Current Affairs

The Supreme Court temporarily reinstated Texas Republicans’ redrawn congressional map


Supreme Court Justice Samuel Alito on Friday temporarily allowed Texas to use a Republican-redrawn congressional map that a federal court blocked earlier this week.

Alito’s order comes after Texas asked the Supreme Court to intervene following a ruling by a panel of federal judges on Tuesday that blocked the state from using new district lines designed to help Republicans pick up five additional House seats in next year’s midterm elections.

The lower court ruling, signed by Judge Jeffrey Brown – President Donald Trump’s nominee – had ordered Texas to use a previous map drawn in 2021 instead, after finding that “substantial evidence shows that Texas racially gerrymandered the 2025 map.”

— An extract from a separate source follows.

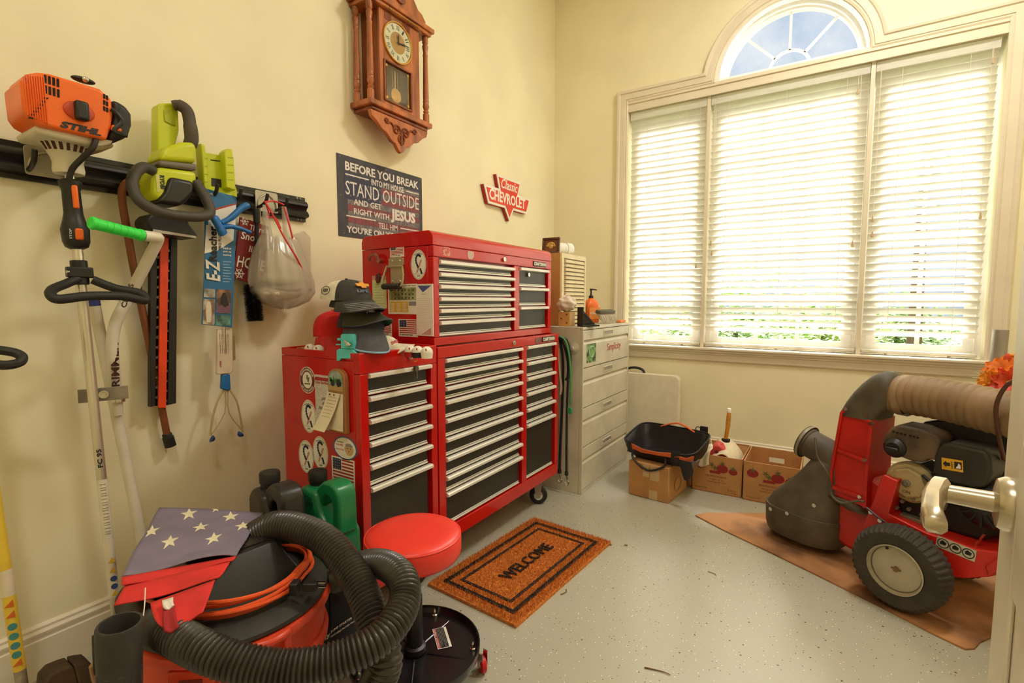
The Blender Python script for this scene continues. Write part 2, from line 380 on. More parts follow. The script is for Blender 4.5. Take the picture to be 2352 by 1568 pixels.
# half round fanlight
t = thing('window_4', 'half-round fanlight with radiating bars above the blinds', None, (AX, YS, WZ1), kind='structure')
def half_ring(b, r0, r1, y0, y1, z=WZ1+.012, n=NA):
    rings = []
    for i in range(n+1):
        a = pi*i/n; rings.append([V((AX+r*cos(a), y, z+r*sin(a))) for r, y in ((r0, y0), (r1, y0), (r1, y1), (r0, y1))])
    return b.loft(rings)
b = MB(); half_ring(b, .415, .436, YW-.004, YW+.12); half_ring(b, .395, .425, YW+.05, YW+.13); half_ring(b, .382, .40, YW+.075, YW+.13)
b.bb((AX-.43, YW+.02, WZ1), (AX+.43, YW+.13, WZ1+.035)); b.build('frame', frame_m, t, smooth=30)
b = MB(); half_ring(b, .112, .128, YS-.008, YS+.008, WZ1+.03)
for a in (45, 90, 135):
    a = radians(a); d = V((cos(a), 0, sin(a))); p = V((AX, YS, WZ1+.03))
    b.box(p+d*.256, (.27, .016, .014), Matrix.Rotation(-a, 3, 'Y'))
b.build('muntin', frame_m, t, smooth=30)
for k, (r0, r1, a0, a1) in enumerate(((0, .115, 0, 180), (.122, .39, 2, 45), (.122, .39, 45, 90), (.122, .39, 90, 135), (.122, .39, 135, 178))):
    pl = [(AX+r1*cos(radians(a0+(a1-a0)*i/10)), WZ1+.03+r1*sin(radians(a0+(a1-a0)*i/10))) for i in range(11)]
    pl += [(AX+r0*cos(radians(a1-(a1-a0)*i/10)), WZ1+.03+r0*sin(radians(a1-(a1-a0)*i/10))) for i in range(11 if r0 else 0)]
    MB().prism(pl, .003, frame((0, YS+.0015, 0), (1, 0, 0), (0, 0, 1))).build('pane', glass_m, t, smooth=0)

# ---------------------------------------------------------------- blinds
slat_m = translucent('blind_slat', (250, 247, 240), .45, rough=.35, stretch=(.3, 6, 6), gloss=.03)
cord_m = mat('blind_cord', (232, 224, 208), .8)
wood_m = mat('tassel_wood', (196, 170, 130), .5)
def blind(x0, x1, tilt, label, ladders, pulls, zb):
    yb = YW+.034
    t = thing('window_blind', label, 'blind', ((x0+x1)/2, yb, zb), 'wooden venetian blinds on the wide window')
    MB().bb((x0, yb-.028, WZ1-.135), (x1, yb+.028, WZ1-.078)).build('head_rail', slat_m, t, bevel=.002)
    sp_ = .0457; zt = WZ1-.150; n = int((zt-zb-.03)/sp_); first = None
    R = Matrix.Rotation(radians(-tilt), 3, 'X')   # room edge high, window edge low
    for i in range(n):
        z = zt-i*sp_
        if first is None:
            s = MB(); R2 = R
            pf = [(-.025, 0), (-.0125, .0012), (0, .0016), (.0125, .0012), (.025, 0), (.025, .0024), (.0125, .0036), (0, .004), (-.0125, .0036), (-.025, .0024)]
            s.loft([[V((x, yb, z))+R2 @ V((0, a, c)) for a, c in pf] for x in (x0+.004, x1-.004)])
            first = s.build('slat', slat_m, t, smooth=60)
        else: inst(first, 'slat', (0, 0, -i*sp_), t)
    MB().bb((x0+.003, yb-.026, zb), (x1-.003, yb+.026, zb+.017)).build('bottom_rail', mat('blind_rail', (214, 205, 186), .5), t, bevel=.003)
    for lx in ladders:
        s = MB()
        for dy in (-.0265, .0265): s.cyl((lx, yb+dy*.72, zb), (lx, yb+dy*.72, WZ1-.1), .0011, n=5)
        s.box((lx, yb-.0, zb-.006), (.012, .03, .010)); s.build('ladder_cord', cord_m, t)
    for px_, ztop, zbt, w_ in pulls:
        s = MB(); s.cyl((px_, yb-.032, zbt), (px_, yb-.032, WZ1-.11), .0010, n=5); c_ = s.build('pull_cord', cord_m, t)
        T = Matrix.Translation((px_, yb-.032, zbt-.03))
        MB().lathe([(.0025, .034), (.004, .03), (.0042, .018), (.0075, .006), (.008, 0), (.004, -.002)], 10, T).build('tassel', wood_m, c_)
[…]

The administrative moratorium is a temporary ruling that allows Texas to continue using its new map for the time being while the Supreme Court reviews the case.

The Supreme Court ordered civil rights groups that objected to the map to file a response by 5 p.m. on Monday. The deadline to file candidates in Texas before the March primary is December 8.

The district court’s decision represents a major setback for Trump, who has urged Republicans in Texas and across the country to enact new maps to help shore up the party’s narrow majority in the House of Representatives.

While congressional maps are typically reevaluated at the beginning of each decade, when new census data becomes available, the redrawn Texas map sparked a national redistricting battle mid-cycle between both parties. Republicans in Missouri and North Carolina also passed new maps this year to strengthen their party, while Trump continues to pressure GOP lawmakers in Indiana to do the same.

The Justice Department joined a lawsuit filed by Republicans challenging the Democratic-drawn map in California that voters approved earlier this month.